Contacted for the first time Thursday, Greg Welter said he learned of the relationship in November when he accidentally discovered a suggestive departmental e-mail between Beeter and Tamara Welter. That led him to numerous other e-mail exchanges, he said.

"The content of the e-mails was enough to convince me that there was a personal relationship and they were obviously having an affair with one another," said Greg Welter, a 29-year department veteran.

He said he approached Stegall with evidence in December and the city launched an investigation shortly thereafter.

The relationship appears to violate both the police department's fraternization policy and code of ethics.

Under the fraternization policy, an employee is not supposed to supervise relatives or other people in which a personal relationship exists.

Both worked in the operations bureau, but Welter did not report directly to Beeter. She answered to a lieutenant who then reported to Beeter.

Per the policy, a supervisor is "a person who has authority, direct or indirect, over another by virtue of their rank or job classification."

The policy also warns: "Failure by an employee to report relationships to their immediate supervisor compromises the integrity of the department's chain of command, disrupts the work environment, causes decline in morale and can reduce productivity. Any failure to report relationships as required by this directive shall constitute misconduct and a violation of department policy and may subject an employee to disciplinary action."

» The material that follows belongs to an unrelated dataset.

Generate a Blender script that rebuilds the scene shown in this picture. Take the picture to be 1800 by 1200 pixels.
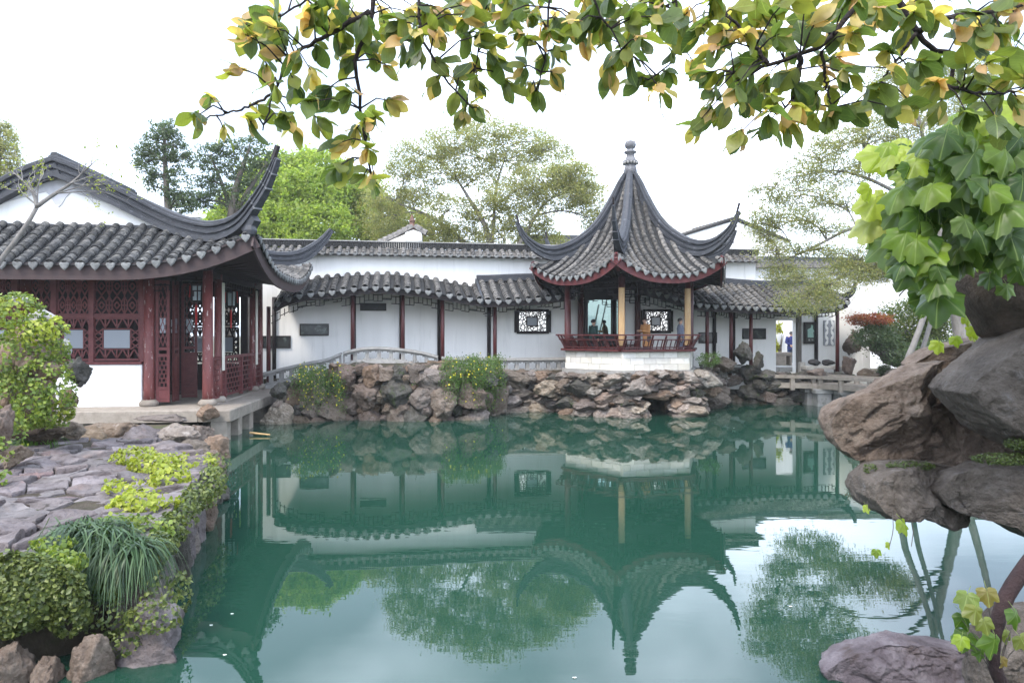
import bpy, math, random
import numpy as np
from mathutils import Vector, Matrix, Quaternion

S = bpy.context.scene
for _o in list(bpy.data.objects):
    bpy.data.objects.remove(_o)
R = math.radians
rng = np.random.default_rng(11)
random.seed(11)
COL = S.collection
F, HZ, CH = 1200.0, 585.0, 3.1          # focal length in photo pixels, horizon row, camera height over the water

# ------------------------------------------------------------------ camera
cam = bpy.data.cameras.new('camera')
cam.lens, cam.sensor_width, cam.clip_start, cam.clip_end = 24.0, 36.0, 0.05, 900.0
cam.shift_y = -(600.0 - HZ) / 1800.0
cam_o = bpy.data.objects.new('camera', cam)
cam_o.location = (0, 0, CH)
cam_o.rotation_euler = (R(90), 0, 0)
COL.objects.link(cam_o)
S.camera = cam_o

# ------------------------------------------------------------------ sky, sun, exposure
SUN_EL, SUN_AZ = 52.0, 215.0            # azimuth measured clockwise from +Y (camera direction)
world = bpy.data.worlds.new('World')
S.world = world
world.use_nodes = True
nt = world.node_tree
nt.nodes.clear()
def wn(t, **k):
    n = nt.nodes.new(t)
    for a, b in k.items():
        setattr(n, a, b)
    return n
sky = wn('ShaderNodeTexSky', sky_type='NISHITA', sun_disc=False)
sky.sun_elevation, sky.sun_rotation = R(SUN_EL), R(SUN_AZ)
sky.altitude, sky.air_density, sky.dust_density, sky.ozone_density = 50, 1.0, 3.0, 1.0
tc = wn('ShaderNodeTexCoord')
mp = wn('ShaderNodeMapping'); mp.inputs['Scale'].default_value = (1.0, 1.0, 1.7); mp.inputs['Location'].default_value = (3.1, 0.4, 0.0)
nz = wn('ShaderNodeTexNoise'); nz.inputs['Scale'].default_value = 2.1; nz.inputs['Detail'].default_value = 4.0; nz.inputs['Roughness'].default_value = 0.5
cr = wn('ShaderNodeValToRGB')
cr.color_ramp.elements[0].position = 0.40; cr.color_ramp.elements[0].color = (0.24, 0.24, 0.24, 1)
cr.color_ramp.elements[1].position = 0.63; cr.color_ramp.elements[1].color = (1.0, 1.0, 1.0, 1)
mx = wn('ShaderNodeMix', data_type='RGBA')
mx.inputs['B'].default_value = (13.4, 15.2, 18.3, 1)
bg = wn('ShaderNodeBackground'); bg.inputs['Strength'].default_value = 0.13
wo = wn('ShaderNodeOutputWorld')
L = nt.links.new
L(tc.outputs['Generated'], mp.inputs['Vector']); L(mp.outputs['Vector'], nz.inputs['Vector'])
L(nz.outputs['Fac'], cr.inputs['Fac']); L(cr.outputs['Color'], mx.inputs['Factor'])
L(sky.outputs['Color'], mx.inputs['A']); L(mx.outputs['Result'], bg.inputs['Color']); L(bg.outputs['Background'], wo.inputs['Surface'])

sun = bpy.data.lights.new('sun', 'SUN')
sun.energy, sun.angle, sun.color = 1.5, R(12), (1.0, 0.93, 0.83)
sun_o = bpy.data.objects.new('sun', sun)
_az, _el = R(SUN_AZ), R(SUN_EL)
_to_sun = Vector((math.sin(_az) * math.cos(_el), math.cos(_az) * math.cos(_el), math.sin(_el)))
sun_o.rotation_euler = _to_sun.to_track_quat('Z', 'Y').to_euler()
sun_o.location = _to_sun * 60
COL.objects.link(sun_o)

vs = S.view_settings
S.display_settings.display_device = 'sRGB'
vs.view_transform, vs.look, vs.exposure, vs.gamma, vs.use_curve_mapping = 'Standard', 'None', 1.22, 1.0, False
S.cycles.max_bounces = 8
S.cycles.diffuse_bounces = 3
S.cycles.glossy_bounces = 3
S.cycles.transmission_bounces = 4
S.cycles.transparent_max_bounces = 8
S.cycles.caustics_reflective = False
S.cycles.caustics_refractive = False
S.cycles.use_adaptive_sampling = True

# ------------------------------------------------------------------ helpers
def P(px, py, d):
    "point seen at photo pixel px,py at depth d metres along the view"
    return Vector(((px - 900.0) * d / F, d, CH - (py - HZ) * d / F))
def G(px, py, z=0.0):
    "point at height z seen at photo pixel px,py"
    return P(px, py, (CH - z) * F / (py - HZ))
def hit(Mw, axis, val, px, py):
    "where the ray through a photo pixel meets the local plane (axis = val) of frame Mw"
    I = Mw.inverted()
    o = I @ Vector((0, 0, CH)); p = I @ P(px, py, 10.0)
    d = p - o
    t = (val - o[axis]) / d[axis]
    return o + d * t
def cub(xs, ys):
    xs = np.asarray(xs, float); ys = np.asarray(ys, float)
    m = np.gradient(ys, xs)
    def f(x):
        x = np.clip(x, xs[0], xs[-1])
        i = np.clip(np.searchsorted(xs, x) - 1, 0, len(xs) - 2)
        h = xs[i + 1] - xs[i]; t = (x - xs[i]) / h
        return ((2*t**3 - 3*t**2 + 1) * ys[i] + (t**3 - 2*t**2 + t) * h * m[i] + (-2*t**3 + 3*t**2) * ys[i + 1] + (t**3 - t**2) * h * m[i + 1])
    return f
def spline(pts, n):
    "smooth resampling of a polyline of tuples"
    a = np.array([tuple(p) for p in pts], float)
    u = np.r_[0, np.cumsum(np.linalg.norm(np.diff(a[:, :3], axis=0), axis=1))]
    t = np.linspace(0, u[-1], n)
    if len(a) == 2:
        return np.array([[np.interp(x, u, a[:, k]) for k in range(a.shape[1])] for x in t])
    fs = [cub(u, a[:, k]) for k in range(a.shape[1])]
    return np.stack([f(t) for f in fs], axis=1)

def poly_clip(poly, px, py, nx, ny):
    out = []; n = len(poly)
    for i in range(n):
        a, c = poly[i], poly[(i + 1) % n]; da = (a[0] - px) * nx + (a[1] - py) * ny; dc = (c[0] - px) * nx + (c[1] - py) * ny
        if da <= 0: out.append(a)
        if (da < 0 < dc) or (dc < 0 < da): t = da / (da - dc); out.append((a[0] + t * (c[0] - a[0]), a[1] + t * (c[1] - a[1])))
    return out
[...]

The relationship has caused consternation among the ranks in the Elgin department, and has been a topic of discussion in other Fox Valley police departments.

Hired in 1993, Beeter was promoted to deputy chief in 2003 and then ran the department whenever former police chiefs William Miller and Lisa Womack were absent. Beeter, 48, also was interim chief for six months after Miller retired in 2005. He made $123,969 last year.

Welter, 40, is the department's accreditation manager who oversees both the crime-free housing unit and the resident officer program of Elgin, also known as ROPE. She was promoted to sergeant in 2007 and made $92,507 last year.

When officers sign the code of ethics, they vow to "keep my private life unsullied as an example to all and will behave in a manner that does not bring discredit to me or my agency."

To this point, no disciplinary action has been taken in the matter, but the relationship may have prompted a shift in the department's upper management.

The Daily Herald requested the e-mails and text messages on Dec. 28, and the next day an internal memo from then-Chief Womack announced position changes for the three deputy chiefs effective five days later. Beeter was moved to oversee the support bureau, which includes records, training and emergency communications.

Beeter and Welter both remain on duty.

When asked if this situation was a reason for Womack's resignation on April 1, Stegall declined to comment.